La política, al final, siempre devuelve lo que recibe. Y una organización que no cuida su solvencia ni su transparencia terminará pagando un precio mayor que cualquier deuda: la pérdida de credibilidad.

Ética interna: lo que no se ve, pero se siente

La ética política no se mide en declaraciones públicas, sino en la forma en que una organización trata a su gente.

Cómo se habla a quienes sostienen el proyecto. Cómo se reparte el trabajo. Cómo se gestionan los conflictos. Cómo se ejercen los liderazgos cuando nadie está mirando.

La ciudadanía siempre percibe lo que un partido intenta ocultar. Y la militancia todavía más.

Hay malas praxis demasiado frecuentes en el ecosistema político: la invisibilización de cuadros que no se alinean con quien manda, el uso del aparato para premiar lealtades en vez de capacidades, la manipulación emocional como herramienta de control, la estética del sacrificio personal para justificar decisiones poco éticas, la teatralización del compañerismo mientras se practica el desgaste interno.

Ninguno de estos comportamientos crea organización; solo crea un clima donde la gente deja de confiar en su propio partido. Y cuando esa fractura emocional ocurre, la política se convierte en obediencia, no en compromiso.

Por eso la ética organizativa no puede ser un complemento ni un eslogan: debe ser la columna vertebral del proyecto. Cuando existe, todo fluye; cuando no, todo se envenena. Y ningún relato, por épico que sea, compensa esa herida.

Estética, discurso y coherencia: la parte visible del carácter

Toda organización tiene una estética, incluso cuando cree que no la tiene. Está en su forma de comunicar, en la transparencia con la que explica decisiones, en la manera en que mira a la gente a la cara cuando las cosas van mal.

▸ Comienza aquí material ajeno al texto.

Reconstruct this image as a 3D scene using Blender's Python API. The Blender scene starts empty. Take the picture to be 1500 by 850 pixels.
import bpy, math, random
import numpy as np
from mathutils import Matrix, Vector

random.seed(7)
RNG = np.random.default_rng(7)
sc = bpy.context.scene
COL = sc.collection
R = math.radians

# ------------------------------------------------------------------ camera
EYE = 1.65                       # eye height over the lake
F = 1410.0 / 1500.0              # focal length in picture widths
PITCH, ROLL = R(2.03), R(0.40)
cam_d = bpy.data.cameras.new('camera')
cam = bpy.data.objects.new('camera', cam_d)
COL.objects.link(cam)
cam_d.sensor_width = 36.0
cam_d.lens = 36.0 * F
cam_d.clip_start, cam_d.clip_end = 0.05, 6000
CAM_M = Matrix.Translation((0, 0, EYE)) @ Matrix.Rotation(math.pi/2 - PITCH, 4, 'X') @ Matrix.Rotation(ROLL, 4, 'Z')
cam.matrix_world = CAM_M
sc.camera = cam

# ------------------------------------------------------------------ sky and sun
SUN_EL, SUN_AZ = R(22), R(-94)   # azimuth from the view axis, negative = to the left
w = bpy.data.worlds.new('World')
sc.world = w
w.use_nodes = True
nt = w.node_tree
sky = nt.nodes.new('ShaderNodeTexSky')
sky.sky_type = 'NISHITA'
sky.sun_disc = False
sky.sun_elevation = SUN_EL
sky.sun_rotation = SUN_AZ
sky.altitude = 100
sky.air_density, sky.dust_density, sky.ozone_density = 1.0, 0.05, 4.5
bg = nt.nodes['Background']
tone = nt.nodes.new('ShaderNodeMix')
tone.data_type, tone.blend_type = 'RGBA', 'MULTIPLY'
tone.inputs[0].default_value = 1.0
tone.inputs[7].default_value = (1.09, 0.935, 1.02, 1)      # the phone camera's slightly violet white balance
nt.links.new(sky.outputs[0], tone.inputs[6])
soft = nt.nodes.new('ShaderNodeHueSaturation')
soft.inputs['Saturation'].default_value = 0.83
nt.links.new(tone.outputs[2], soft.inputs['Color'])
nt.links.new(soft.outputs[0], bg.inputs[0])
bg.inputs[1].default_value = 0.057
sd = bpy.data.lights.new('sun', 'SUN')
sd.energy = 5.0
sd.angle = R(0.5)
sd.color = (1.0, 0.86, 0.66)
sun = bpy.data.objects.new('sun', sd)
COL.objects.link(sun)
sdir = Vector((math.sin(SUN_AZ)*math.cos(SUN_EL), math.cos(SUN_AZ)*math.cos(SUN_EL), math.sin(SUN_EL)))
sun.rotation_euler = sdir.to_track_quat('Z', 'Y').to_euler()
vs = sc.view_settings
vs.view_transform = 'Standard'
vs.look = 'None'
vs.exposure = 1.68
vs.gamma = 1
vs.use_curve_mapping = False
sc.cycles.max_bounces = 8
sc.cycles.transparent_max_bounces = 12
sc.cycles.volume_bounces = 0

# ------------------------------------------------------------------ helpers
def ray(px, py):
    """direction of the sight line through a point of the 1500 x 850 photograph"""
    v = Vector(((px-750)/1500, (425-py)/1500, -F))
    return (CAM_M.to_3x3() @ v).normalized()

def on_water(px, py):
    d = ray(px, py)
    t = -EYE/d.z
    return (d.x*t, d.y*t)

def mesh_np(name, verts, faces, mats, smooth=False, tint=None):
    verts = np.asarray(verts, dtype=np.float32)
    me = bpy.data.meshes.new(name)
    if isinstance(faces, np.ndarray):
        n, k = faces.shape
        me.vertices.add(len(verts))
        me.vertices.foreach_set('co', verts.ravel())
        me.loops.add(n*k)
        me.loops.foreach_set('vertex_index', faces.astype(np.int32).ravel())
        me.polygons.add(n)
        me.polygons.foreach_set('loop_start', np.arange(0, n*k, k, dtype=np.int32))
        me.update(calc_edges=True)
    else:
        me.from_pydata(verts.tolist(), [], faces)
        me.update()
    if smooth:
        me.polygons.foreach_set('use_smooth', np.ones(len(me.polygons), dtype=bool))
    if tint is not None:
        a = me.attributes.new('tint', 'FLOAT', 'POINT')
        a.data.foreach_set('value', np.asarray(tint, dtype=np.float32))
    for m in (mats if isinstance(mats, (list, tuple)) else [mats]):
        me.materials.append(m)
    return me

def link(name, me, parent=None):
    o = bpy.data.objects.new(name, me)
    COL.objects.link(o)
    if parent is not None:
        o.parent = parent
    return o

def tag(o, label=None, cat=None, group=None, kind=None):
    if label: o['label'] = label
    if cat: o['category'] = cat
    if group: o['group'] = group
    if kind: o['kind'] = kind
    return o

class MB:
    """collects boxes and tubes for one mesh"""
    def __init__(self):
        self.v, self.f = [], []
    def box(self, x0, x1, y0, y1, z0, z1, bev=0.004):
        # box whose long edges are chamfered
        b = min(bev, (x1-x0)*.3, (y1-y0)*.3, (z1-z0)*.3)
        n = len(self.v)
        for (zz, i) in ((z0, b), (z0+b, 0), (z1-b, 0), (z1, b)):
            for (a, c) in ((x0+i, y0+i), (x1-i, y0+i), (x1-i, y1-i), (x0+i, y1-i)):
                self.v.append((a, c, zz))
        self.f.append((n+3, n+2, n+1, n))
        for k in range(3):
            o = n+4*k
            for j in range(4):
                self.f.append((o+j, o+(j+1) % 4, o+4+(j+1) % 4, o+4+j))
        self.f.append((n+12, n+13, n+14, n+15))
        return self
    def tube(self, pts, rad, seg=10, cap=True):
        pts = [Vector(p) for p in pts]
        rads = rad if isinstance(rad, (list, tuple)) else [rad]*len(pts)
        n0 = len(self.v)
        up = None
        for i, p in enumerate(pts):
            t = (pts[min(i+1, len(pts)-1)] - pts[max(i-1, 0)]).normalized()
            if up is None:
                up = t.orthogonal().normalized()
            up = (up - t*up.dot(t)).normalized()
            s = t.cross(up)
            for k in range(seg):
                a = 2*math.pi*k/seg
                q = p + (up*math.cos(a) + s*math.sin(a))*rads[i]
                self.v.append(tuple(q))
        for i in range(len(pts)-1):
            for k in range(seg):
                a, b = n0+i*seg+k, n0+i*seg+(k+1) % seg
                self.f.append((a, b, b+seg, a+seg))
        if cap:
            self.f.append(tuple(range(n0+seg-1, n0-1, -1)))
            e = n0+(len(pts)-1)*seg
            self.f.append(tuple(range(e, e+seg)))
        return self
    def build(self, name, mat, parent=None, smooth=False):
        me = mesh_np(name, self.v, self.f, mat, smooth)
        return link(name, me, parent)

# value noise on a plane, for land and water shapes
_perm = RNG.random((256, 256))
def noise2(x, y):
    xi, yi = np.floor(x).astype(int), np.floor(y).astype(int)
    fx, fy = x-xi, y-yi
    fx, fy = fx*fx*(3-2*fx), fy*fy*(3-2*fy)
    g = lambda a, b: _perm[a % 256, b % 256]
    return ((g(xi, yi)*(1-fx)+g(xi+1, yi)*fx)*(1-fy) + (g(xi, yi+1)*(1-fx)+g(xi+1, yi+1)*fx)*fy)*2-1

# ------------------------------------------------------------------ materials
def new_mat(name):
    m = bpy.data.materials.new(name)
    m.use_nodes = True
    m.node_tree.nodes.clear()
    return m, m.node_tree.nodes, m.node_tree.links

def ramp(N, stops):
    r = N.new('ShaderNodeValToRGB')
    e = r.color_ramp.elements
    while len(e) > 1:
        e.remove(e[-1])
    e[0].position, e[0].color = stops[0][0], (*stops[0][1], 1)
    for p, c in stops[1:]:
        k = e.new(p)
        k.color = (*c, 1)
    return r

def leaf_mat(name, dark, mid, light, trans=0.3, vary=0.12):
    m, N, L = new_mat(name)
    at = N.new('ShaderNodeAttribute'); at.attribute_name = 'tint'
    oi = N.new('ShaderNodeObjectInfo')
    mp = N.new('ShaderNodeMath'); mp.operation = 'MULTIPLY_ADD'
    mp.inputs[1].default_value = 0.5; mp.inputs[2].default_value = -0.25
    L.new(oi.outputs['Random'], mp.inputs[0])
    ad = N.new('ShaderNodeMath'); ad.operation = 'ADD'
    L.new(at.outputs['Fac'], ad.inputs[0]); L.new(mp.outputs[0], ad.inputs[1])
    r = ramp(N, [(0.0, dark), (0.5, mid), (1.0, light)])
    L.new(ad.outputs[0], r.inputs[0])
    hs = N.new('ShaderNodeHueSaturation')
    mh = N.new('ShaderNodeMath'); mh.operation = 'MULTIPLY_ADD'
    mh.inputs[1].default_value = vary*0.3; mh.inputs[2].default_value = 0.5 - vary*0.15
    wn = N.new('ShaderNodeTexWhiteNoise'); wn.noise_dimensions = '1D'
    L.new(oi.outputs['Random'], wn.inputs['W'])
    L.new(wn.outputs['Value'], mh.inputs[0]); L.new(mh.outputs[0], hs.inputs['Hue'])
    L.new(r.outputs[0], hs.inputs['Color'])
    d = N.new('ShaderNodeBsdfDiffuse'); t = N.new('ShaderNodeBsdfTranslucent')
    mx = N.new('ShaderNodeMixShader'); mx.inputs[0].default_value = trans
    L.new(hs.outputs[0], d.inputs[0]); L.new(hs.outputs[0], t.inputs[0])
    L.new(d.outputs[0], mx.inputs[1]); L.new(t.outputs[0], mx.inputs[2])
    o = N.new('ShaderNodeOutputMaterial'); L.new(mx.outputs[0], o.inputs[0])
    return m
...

La estética política no es maquillaje; es carácter traducido en forma. Es aquello que permite a la ciudadanía saber si una organización respira calma o ansiedad, si transmite autoridad o inseguridad, si proyecta confianza o caos.

Un partido puede gritar su honestidad, pero si su estética comunica tensión, improvisación o sectarismo, el mensaje pierde fuerza. Puede reivindicarse como moderno, pero si actúa con viejas dinámicas, el relato se desploma.

Puede presumir de horizontalidad, pero si la comunicación es unidireccional, la estética traiciona el discurso. La coherencia estética es la prueba del algodón: si lo que dices no coincide con cómo lo dices, la ciudadanía lo nota.

Y cuando la estética se alinea con la ética interna y la solvencia financiera, sucede algo poderoso: el proyecto se vuelve creíble incluso antes de abrir la boca.

Poder y proyecto: dónde se define de verdad quién eres

Toda organización política enfrenta la misma tentación: confundir el proyecto con las personas que lo lideran. Cuando eso ocurre, la estructura empieza a deformarse. El poder deja de ser una herramienta para defender ideas y empieza a ser un patrimonio personal.

La estrategia se adapta a la supervivencia del liderazgo, no a las necesidades del país o del territorio. La crítica interna se convierte en amenaza, no en motor de mejora.

La ciudadanía huele todo esto desde lejos. Y la militancia lo vive desde dentro.

Por eso las organizaciones que perduran no son las que tienen líderes fuertes, sino las que tienen culturas políticas fuertes. Culturas que reparten responsabilidades, que educan en la discrepancia, que permiten el relevo y premian el pensamiento crítico antes que la obediencia.

No se trata de ser perfectos, sino de ser adultos políticamente: aceptar límites, prever tensiones, cuidarse por dentro para ser útiles por fuera. Una organización madura sabe que el poder no se acumula: se administra. No se protege: se justifica. Y no se sacraliza: se comparte.

Pedagogía, coherencia y futuro

La política no necesita partidos impecables, pero sí partidos honestos. No necesita héroes, sino estructuras responsables.

No necesita discursos, sino coherencia entre lo que se dice, lo que se hace y lo que se tolera.

Finanzas limpias, ética interna sólida, estética coherente y manejo responsable del poder no son lujos: son el mínimo imprescindible para construir proyectos que puedan mirar a la gente a los ojos sin bajar la mirada.

El futuro pertenece a las organizaciones que entienden que la transparencia es poder, la ética es estrategia y la coherencia es liderazgo. Las que asumen que sin una cultura política limpia, todo lo demás es humo.

Porque al final, una organización solo puede ofrecer al país la misma calidad moral con la que se gobierna a sí misma. Y la política, cuando se hace bien, no es un espectáculo: es una promesa cumplida.